Il procedimento era partito dopo una denuncia penale presentata dal Centro europeo per i diritti costituzionali e umani (Ecchr) di Berlino, dalla ong yemenita Mwatana for Human Rights e dalla Rete Italiana Pace e Disarmo che aveva ad oggetto “la regolarità delle procedure relative al rilascio, in favore della società Rwn Italia, società specializzata alla produzione di armamenti, delle autorizzazioni per l’esportazione di armamenti”.

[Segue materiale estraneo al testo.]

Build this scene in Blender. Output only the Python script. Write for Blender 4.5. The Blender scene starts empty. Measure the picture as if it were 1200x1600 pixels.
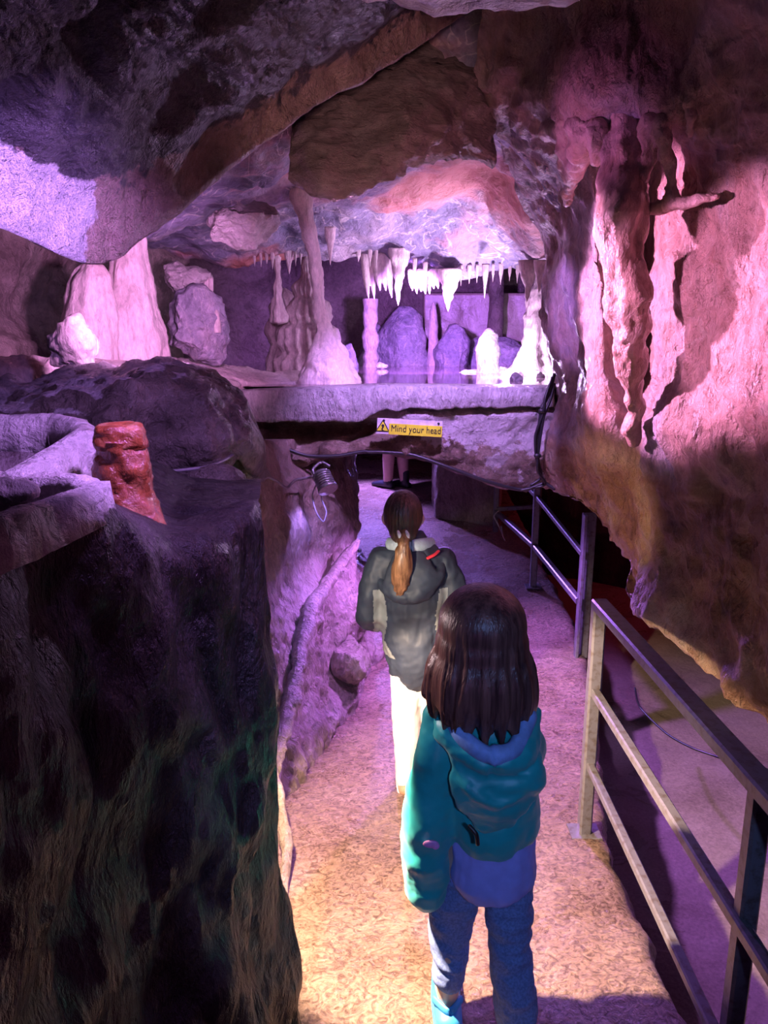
import bpy, math, random
import numpy as np
from mathutils import Vector, noise, Matrix

scene = bpy.context.scene
COL = scene.collection
PIT = math.radians(13.0)
CAMZ = 1.82
FPX = 1200.0
CP, SP = math.cos(PIT), math.sin(PIT)
random.seed(7)


def pt(px, py, D):
    """World point at pixel (px,py) of the photo, D metres in front of the camera along world Y."""
    u = (px - 600.0) / FPX
    v = (800.0 - py) / FPX
    t = D / (CP + v * SP)
    return np.array((u * t, D, CAMZ + t * (v * CP - SP)))


def W(x, y, z):
    return ('w', x, y, z)


def P3(c):
    if c[0] == 'w':
        return np.array(c[1:4], float)
    return pt(*c)


# ------------------------------------------------------------------ objects
def link(name, me, mat=None, parent=None, loc=None):
    o = bpy.data.objects.new(name, me)
    COL.objects.link(o)
    if mat is not None and me is not None:
        me.materials.append(mat)
    if parent is not None:
        o.parent = parent
    if loc is not None:
        o.location = loc
    return o


def tag(o, label=None, cat=None, group=None, kind=None):
    if label:
        o['label'] = label
    if cat:
        o['category'] = cat
    if group:
        o['group'] = group
    if kind:
        o['kind'] = kind
    return o


def thing(name, label, cat, loc=(0, 0, 0), rz=0.0, group=None):
    o = bpy.data.objects.new(name, None)
    COL.objects.link(o)
    o.empty_display_size = 0.1
    o.location = loc
    o.rotation_euler = (0, 0, rz)
    return tag(o, label, cat, group)


def mesh_np(name, V, F, smooth=True):
    me = bpy.data.meshes.new(name)
    me.from_pydata([tuple(map(float, v)) for v in V], [], [tuple(int(i) for i in f) for f in F])
    me.update()
    if smooth:
        me.polygons.foreach_set('use_smooth', [True] * len(me.polygons))
    return me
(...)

La vicenda citata nella denuncia è l’attacco aereo messo in atto dalla coalizione guidata da Arabia Saudita ed Emirati Arabi contro un villaggio yemenita durante il quale rimasero uccisi tutti i componenti della famiglia al-Ahdal. Un attacco, secondo l’accusa, che non può essere semplicemente considerato un “danno collaterale” perché l’obiettivo militare più vicino, un checkpoint dei ribelli Houthi, si trovava a ben 300 metri, una distanza ben più ampia del margine di errore degli ordigni Mk 80 sganciati sul Paese del Golfo e fabbricati dalla Rwm che, grazie ai sistemi di guida ‘intelligente’, è ridotto a pochi metri. “Dagli accertamenti – si legge nella denuncia – è emerso che l’anello di sospensione della bomba (il pezzo dell’ordigno ritrovato sul posto che ha poi permesso di fare il collegamento con la Rwm Italia, ndr) era stato fabbricato (e dunque esportato) dalla Rwm che era stata autorizzata ad esportare armamenti verso l’Arabia Saudita”.

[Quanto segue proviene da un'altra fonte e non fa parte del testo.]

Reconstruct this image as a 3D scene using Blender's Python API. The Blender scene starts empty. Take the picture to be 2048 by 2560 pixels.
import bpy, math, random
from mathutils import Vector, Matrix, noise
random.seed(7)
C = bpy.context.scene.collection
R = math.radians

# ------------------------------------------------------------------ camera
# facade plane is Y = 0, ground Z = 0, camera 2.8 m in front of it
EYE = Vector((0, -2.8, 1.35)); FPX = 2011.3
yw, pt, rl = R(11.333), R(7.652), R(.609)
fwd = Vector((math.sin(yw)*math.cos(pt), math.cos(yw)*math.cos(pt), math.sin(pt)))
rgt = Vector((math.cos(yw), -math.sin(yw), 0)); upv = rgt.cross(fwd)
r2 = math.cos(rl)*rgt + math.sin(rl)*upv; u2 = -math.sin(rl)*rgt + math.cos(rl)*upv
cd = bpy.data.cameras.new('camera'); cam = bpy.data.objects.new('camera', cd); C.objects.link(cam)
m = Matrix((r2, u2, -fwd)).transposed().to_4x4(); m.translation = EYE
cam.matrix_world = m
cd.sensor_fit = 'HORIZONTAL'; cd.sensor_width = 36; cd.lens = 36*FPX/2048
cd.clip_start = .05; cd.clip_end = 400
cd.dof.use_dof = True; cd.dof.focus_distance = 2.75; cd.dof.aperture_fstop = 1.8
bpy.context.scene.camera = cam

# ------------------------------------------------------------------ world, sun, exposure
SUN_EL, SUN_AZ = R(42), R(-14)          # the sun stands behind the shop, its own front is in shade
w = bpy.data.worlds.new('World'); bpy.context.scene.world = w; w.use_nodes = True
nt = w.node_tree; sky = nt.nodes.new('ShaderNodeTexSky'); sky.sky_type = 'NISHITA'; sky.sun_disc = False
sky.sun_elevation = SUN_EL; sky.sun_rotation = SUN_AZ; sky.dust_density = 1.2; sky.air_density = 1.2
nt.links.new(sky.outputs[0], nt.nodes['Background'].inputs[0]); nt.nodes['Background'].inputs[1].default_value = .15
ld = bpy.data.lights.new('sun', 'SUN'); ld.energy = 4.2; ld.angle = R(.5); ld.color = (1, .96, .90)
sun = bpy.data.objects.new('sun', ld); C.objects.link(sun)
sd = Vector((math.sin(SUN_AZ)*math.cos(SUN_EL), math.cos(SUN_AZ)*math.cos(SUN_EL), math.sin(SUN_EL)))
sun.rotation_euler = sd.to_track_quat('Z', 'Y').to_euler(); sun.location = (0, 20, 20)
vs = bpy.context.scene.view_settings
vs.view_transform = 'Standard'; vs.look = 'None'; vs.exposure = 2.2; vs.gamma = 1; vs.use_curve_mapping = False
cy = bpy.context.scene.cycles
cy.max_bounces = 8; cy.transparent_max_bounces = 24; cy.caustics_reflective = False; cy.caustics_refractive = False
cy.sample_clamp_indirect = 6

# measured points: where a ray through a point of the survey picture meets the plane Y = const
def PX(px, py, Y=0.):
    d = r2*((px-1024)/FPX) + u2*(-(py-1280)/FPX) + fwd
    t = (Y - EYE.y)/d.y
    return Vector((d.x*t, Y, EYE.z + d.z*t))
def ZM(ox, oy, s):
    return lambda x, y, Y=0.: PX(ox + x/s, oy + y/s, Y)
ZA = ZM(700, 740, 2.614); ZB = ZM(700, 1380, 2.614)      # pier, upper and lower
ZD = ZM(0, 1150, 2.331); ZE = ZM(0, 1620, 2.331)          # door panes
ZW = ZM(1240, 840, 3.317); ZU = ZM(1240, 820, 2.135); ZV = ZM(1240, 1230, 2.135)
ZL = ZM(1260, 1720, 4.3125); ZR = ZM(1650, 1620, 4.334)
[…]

Nel provvedimento il Gip chiede ai pm di iscrivere nel registro degli indagati, oltre ai direttori pro-tempore dell’Uama, anche gli amministratori delegati della società dal 2015 “fino alla data in cui è stata rilasciata l’ultima autorizzazione all’esportazione”. Chiede inoltre ai pm di piazzale Clodio di “accertare quante e quali autorizzazioni siano state rilasciate alla Rwm fino alla data odierna e di accertare se e quante richieste di autorizzazione inoltrate dalla società siano state rigettate dal 2015 ad oggi”.

Questo perché, sostiene l’accusa, le indagini hanno accertato che “l’anello di sospensione prodotto da Rwm Italia e trovato sulla scena dell’attacco a Deir al-Hajari potrebbe essere stato esportato nel novembre 2015″. In quel periodo, aggiungono, “gli organismi delle Nazioni Unite, le ong internazionali e le organizzazioni yemenite avevano già documentato ripetute violazioni della coalizione a guida saudita”, quindi è necessario appurare se, al momento dell’autorizzazione all’export, sia Rwm che Uama fossero al corrente delle azioni militari di Arabia Saudita e Uae nel conflitto yemenita. Ipotesi che, se confermata, dimostrerebbe la violazione della legge 185 del 1990 sull’export di armamenti che, tra i vari limiti, impone il divieto di export di armamenti verso Paesi in conflitto o per i quali sono accertate violazioni dei diritti umani.